▶ [EXERCISE AIM]
Locate every line in the records below that contains the word "script", and copy each one.

## begin DATASET CONTENT

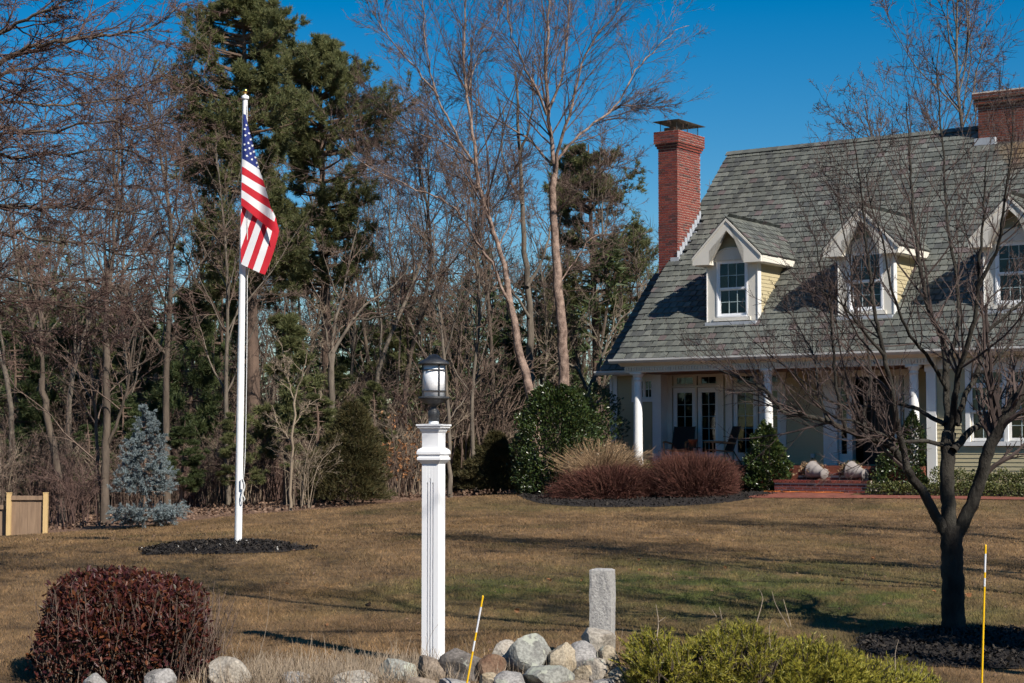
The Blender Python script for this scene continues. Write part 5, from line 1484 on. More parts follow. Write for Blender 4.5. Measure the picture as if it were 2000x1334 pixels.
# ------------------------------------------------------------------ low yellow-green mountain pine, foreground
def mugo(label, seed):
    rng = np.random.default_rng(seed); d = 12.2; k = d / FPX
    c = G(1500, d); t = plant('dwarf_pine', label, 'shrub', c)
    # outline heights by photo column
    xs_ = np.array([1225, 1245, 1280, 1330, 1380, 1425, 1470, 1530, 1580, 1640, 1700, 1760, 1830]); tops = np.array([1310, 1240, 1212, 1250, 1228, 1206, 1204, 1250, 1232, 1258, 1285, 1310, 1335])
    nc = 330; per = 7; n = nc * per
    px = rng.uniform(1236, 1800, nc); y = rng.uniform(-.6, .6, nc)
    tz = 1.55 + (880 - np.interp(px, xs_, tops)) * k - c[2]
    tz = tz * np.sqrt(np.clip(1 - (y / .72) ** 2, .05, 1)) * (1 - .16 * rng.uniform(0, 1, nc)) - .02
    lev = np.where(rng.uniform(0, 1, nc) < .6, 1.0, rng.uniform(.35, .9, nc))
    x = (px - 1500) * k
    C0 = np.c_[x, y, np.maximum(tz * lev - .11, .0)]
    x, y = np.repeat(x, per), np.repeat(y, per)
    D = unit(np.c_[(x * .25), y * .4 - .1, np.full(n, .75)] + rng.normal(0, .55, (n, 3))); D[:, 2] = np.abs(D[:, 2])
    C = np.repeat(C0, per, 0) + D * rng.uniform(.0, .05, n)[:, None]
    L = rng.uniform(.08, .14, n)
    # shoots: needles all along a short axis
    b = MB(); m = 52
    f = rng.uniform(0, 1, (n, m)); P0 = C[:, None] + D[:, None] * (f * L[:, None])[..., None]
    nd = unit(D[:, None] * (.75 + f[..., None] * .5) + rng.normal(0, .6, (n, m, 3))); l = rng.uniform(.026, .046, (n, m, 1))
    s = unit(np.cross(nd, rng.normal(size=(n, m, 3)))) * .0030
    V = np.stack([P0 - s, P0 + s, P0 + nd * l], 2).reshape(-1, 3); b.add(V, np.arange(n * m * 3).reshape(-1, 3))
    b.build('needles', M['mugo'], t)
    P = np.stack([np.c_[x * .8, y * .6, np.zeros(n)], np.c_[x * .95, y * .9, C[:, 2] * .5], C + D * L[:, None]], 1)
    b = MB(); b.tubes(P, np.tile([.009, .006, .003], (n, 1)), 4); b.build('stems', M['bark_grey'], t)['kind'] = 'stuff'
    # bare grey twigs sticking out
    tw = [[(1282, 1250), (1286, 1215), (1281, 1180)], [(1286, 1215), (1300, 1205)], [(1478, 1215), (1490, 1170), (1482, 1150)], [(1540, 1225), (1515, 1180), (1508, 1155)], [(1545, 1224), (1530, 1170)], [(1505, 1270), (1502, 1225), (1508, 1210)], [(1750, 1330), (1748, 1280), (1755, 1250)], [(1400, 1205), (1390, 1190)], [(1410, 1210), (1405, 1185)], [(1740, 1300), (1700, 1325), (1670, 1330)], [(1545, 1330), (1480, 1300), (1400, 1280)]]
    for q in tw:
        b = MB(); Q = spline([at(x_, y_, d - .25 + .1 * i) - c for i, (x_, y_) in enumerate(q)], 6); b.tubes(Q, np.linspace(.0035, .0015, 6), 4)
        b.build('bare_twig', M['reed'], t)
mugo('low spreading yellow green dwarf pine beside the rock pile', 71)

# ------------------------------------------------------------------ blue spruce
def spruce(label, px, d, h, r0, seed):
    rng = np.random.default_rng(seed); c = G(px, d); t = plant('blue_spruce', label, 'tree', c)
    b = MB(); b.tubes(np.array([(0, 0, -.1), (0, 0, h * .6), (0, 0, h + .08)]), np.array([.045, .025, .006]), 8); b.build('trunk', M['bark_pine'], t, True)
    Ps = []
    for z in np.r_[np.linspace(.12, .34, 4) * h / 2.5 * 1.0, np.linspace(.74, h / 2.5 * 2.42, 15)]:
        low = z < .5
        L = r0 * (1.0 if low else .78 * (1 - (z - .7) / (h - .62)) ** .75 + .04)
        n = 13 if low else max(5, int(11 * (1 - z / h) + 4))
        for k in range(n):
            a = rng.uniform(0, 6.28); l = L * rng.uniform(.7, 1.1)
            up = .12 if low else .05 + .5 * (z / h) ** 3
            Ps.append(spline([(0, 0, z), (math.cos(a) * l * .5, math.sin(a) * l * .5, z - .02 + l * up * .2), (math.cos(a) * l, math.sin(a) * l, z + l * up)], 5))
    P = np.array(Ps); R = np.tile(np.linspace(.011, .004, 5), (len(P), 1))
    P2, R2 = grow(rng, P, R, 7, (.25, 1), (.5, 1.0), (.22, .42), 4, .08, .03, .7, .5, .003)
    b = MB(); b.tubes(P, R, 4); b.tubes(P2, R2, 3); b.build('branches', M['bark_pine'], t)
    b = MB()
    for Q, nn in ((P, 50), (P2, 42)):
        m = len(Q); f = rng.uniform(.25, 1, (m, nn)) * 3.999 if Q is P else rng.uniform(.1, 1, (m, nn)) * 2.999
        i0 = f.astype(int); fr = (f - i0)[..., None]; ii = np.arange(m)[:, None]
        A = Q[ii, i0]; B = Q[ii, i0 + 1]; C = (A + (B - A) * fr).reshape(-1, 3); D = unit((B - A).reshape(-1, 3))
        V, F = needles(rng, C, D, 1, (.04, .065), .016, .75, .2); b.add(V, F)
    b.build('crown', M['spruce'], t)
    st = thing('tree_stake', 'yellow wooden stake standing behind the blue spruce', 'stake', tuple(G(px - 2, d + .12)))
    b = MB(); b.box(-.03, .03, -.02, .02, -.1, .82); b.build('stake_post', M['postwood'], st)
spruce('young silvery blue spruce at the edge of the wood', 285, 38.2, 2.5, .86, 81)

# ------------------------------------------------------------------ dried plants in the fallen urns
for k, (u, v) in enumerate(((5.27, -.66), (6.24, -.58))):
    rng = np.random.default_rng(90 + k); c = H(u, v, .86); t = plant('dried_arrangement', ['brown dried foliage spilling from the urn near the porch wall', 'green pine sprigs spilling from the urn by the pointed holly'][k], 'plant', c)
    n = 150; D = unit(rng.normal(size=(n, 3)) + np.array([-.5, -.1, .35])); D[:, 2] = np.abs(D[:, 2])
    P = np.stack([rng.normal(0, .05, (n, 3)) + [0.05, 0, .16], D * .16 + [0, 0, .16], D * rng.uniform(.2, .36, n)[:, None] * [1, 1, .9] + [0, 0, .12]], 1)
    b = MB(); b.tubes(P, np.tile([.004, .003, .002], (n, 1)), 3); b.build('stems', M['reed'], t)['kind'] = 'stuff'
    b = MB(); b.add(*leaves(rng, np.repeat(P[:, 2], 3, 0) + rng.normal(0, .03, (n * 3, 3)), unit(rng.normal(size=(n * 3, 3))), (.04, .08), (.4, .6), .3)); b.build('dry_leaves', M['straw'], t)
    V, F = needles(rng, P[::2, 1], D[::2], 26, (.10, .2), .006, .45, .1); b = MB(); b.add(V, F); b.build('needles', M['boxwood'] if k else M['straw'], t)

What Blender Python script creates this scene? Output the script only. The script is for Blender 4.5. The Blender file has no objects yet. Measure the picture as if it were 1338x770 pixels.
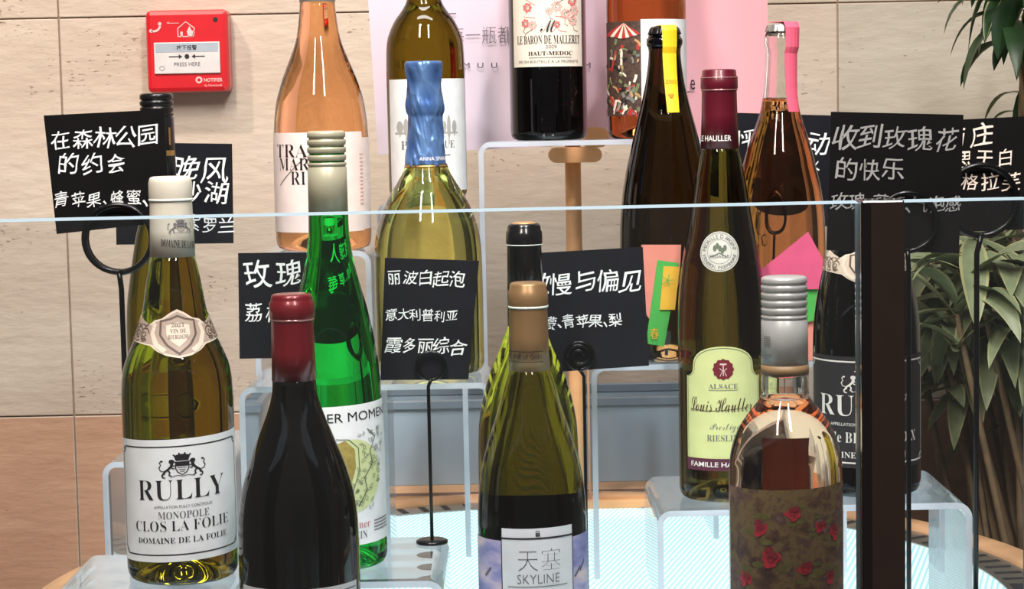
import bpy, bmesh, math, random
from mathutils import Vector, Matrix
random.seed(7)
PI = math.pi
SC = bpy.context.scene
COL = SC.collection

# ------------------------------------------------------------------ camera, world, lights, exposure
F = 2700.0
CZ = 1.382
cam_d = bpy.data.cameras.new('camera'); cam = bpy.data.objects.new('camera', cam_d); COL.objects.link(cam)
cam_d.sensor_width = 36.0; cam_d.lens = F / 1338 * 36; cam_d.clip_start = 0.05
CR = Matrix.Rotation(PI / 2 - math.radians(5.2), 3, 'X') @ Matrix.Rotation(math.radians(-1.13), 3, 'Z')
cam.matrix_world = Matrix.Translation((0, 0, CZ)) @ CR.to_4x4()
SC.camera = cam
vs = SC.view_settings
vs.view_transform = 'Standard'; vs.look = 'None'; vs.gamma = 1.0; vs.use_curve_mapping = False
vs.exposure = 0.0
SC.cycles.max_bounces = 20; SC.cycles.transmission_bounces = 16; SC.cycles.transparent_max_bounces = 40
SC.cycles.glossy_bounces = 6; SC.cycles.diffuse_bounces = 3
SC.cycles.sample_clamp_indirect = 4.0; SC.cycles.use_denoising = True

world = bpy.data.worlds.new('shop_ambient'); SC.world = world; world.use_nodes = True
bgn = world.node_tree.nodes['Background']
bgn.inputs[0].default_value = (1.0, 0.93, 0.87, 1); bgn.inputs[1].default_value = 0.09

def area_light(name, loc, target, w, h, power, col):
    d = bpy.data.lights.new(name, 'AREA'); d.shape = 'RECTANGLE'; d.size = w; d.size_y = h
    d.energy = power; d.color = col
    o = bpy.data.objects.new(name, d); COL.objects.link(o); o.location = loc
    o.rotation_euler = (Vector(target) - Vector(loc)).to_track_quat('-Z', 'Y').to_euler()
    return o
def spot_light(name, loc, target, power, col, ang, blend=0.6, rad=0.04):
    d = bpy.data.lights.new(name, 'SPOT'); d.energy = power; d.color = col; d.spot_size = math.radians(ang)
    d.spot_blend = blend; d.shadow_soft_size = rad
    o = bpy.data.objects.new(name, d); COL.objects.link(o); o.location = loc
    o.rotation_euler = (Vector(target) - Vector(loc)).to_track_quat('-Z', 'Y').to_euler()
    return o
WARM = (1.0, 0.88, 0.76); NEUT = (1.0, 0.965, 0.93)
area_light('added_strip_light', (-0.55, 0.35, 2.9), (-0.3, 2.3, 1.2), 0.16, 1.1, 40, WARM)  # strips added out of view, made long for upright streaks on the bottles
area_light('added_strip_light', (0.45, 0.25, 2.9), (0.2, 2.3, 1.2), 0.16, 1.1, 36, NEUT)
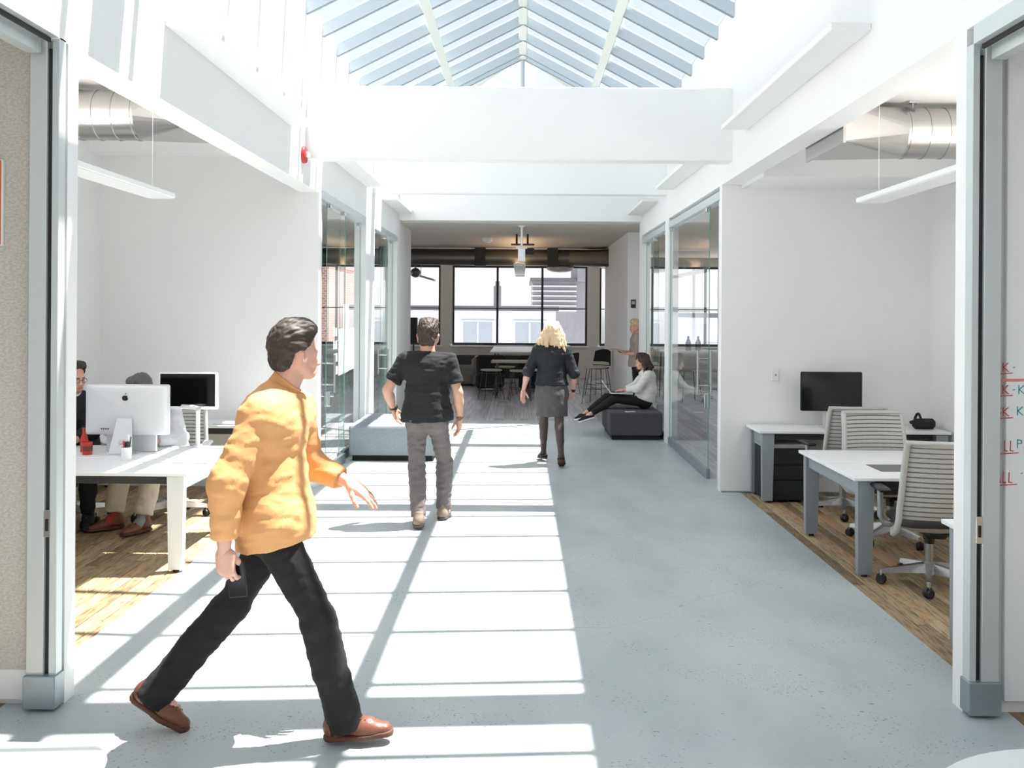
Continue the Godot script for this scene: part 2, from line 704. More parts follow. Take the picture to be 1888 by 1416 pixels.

## end DATASET CONTENT

▶ [TASK RESULT]
The Blender Python script for this scene continues. Write part 5, from line 1484 on. More parts follow. Write for Blender 4.5. Measure the picture as if it were 2000x1334 pixels.
What Blender Python script creates this scene? Output the script only. The script is for Blender 4.5. The Blender file has no objects yet. Measure the picture as if it were 1338x770 pixels.
Continue the Godot script for this scene: part 2, from line 704. More parts follow. Take the picture to be 1888 by 1416 pixels.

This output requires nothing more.